Man's soul cannot gain sufficient impulses out of that cosmic
consciousness into which the cosmic after-effect of man's activities
on earth have been reaching, to prepare spiritually for the future
physical organism. This organism would be spoilt if the soul remained
in a soul-world. It must enter into a world of experience in which the
non-human, spiritual impulses of the cosmos are active. I have called
this world the Spirit-Land in the same book.
The ancient Initiates were able to say to their followers out of the
knowledge gained by initiation: That Spiritual Being, who, in the
physical world, shows his reflected glory in the Sun, will meet you
after death in the spiritual world. He will lead you out of the soul
world into the Spirit Land; under His guidance you will be purified,
so that you will be able to prepare a physical organism for the next
world during your stay in the Spirit land.
At the time of the Mystery of Golgotha and during the first Christian
centuries the Initiates had to tell their followers: The degree of Ego
consciousness to which you will attain during existence on earth will
by its own nature on earth be so light that its antithesis which will
begin after death will be so dark that you will not be able to see the
spiritual sun-guide. Therefore the sun-being has descended on earth as
Christ and has consummated the Mystery of Golgotha.
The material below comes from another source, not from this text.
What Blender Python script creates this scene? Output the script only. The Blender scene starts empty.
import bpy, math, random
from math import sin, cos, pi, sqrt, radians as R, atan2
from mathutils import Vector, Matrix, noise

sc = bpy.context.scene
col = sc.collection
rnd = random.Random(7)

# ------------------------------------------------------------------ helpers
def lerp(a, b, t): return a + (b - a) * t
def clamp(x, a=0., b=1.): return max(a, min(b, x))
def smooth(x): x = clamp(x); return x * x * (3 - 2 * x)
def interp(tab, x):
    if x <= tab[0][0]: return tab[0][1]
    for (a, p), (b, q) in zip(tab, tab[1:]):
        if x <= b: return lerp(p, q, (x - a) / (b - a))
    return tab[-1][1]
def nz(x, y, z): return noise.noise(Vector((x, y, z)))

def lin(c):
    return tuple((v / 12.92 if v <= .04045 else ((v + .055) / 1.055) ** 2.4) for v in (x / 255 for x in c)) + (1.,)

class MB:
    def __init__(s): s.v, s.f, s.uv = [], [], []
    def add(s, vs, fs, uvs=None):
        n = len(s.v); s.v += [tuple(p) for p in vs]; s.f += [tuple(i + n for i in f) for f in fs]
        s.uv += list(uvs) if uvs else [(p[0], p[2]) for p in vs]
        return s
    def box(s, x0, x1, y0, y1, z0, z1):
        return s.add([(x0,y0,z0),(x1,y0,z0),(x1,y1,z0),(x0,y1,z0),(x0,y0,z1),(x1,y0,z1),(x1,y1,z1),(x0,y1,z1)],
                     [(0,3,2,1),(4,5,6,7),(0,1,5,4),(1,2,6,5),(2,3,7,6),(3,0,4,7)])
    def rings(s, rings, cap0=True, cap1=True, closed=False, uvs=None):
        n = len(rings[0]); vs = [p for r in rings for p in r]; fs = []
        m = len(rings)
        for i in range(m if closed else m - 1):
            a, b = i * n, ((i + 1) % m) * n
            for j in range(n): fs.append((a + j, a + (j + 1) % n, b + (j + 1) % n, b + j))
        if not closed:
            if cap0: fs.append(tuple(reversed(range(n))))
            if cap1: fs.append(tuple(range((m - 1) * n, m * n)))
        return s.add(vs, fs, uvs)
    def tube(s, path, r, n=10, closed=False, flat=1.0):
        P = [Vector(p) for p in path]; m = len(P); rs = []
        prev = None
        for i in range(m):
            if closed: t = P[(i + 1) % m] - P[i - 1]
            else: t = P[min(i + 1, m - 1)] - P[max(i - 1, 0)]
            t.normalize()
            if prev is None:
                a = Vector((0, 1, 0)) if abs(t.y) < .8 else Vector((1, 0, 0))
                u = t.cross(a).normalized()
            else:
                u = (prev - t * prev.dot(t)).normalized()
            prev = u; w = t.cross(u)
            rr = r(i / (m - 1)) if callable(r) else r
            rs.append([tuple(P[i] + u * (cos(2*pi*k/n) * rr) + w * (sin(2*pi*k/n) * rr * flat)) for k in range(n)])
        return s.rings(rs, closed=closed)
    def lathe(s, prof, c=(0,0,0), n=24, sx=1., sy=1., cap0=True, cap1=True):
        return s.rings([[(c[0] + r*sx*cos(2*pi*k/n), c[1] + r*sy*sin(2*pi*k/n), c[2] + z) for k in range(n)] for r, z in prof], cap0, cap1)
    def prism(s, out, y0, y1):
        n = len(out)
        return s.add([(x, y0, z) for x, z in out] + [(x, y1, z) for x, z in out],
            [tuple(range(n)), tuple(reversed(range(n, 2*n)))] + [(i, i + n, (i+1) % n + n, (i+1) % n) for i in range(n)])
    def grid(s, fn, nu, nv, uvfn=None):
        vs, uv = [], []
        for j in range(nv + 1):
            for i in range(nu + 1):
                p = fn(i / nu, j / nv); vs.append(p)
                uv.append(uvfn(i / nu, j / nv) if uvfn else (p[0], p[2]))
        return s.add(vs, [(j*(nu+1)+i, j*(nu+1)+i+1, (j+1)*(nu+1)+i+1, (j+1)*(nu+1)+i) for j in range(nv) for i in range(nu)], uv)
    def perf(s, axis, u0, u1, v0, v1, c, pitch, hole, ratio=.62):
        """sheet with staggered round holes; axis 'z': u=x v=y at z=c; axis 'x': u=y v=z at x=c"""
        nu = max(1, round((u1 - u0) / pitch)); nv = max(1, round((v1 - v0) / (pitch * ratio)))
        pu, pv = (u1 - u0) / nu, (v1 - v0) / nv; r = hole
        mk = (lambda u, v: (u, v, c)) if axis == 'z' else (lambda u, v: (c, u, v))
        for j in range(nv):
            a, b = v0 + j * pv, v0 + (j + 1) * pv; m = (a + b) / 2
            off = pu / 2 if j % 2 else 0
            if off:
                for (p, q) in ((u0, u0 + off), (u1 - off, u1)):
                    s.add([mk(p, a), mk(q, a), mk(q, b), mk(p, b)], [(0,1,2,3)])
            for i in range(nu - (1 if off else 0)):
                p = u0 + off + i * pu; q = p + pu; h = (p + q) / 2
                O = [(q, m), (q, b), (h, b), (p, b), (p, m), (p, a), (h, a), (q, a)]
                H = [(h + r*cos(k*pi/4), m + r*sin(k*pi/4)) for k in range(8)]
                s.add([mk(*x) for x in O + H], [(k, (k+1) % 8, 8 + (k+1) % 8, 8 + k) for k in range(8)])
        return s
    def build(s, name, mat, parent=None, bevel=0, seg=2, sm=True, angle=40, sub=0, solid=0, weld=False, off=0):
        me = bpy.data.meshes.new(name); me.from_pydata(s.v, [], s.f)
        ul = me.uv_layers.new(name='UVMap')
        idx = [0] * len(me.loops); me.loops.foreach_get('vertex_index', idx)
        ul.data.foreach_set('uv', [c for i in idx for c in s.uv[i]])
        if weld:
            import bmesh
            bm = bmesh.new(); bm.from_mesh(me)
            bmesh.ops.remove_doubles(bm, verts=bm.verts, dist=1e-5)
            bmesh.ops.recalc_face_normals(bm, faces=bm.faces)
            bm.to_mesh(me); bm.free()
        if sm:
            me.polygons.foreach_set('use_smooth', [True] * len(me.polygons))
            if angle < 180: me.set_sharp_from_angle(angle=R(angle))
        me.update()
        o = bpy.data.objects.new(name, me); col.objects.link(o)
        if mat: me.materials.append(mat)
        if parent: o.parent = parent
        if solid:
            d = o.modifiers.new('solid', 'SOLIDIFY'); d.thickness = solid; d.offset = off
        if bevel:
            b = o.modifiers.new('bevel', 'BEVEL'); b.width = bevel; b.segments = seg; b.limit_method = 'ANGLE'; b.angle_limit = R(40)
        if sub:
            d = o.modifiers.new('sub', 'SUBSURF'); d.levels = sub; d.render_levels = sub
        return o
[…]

If therefore
during your existence on earth you already let yourself be permeated
by a lively feeling of your connection with the Mystery of Golgotha,
then its significance will become part of life on earth and will
continue to be active in man after death. You can then recognize the
Christ-guide through this result. After the Fourth Century this old
initiated knowledge was lost in the course of human development. A
renewed Christian Religious knowledge should introduce once more from
inspiration into cosmological science Christ's deed for humanity even
into experiences after death. To expound how the events of human
existence on earth, hidden by Will, have their effects even after
death, will be the task of the next study.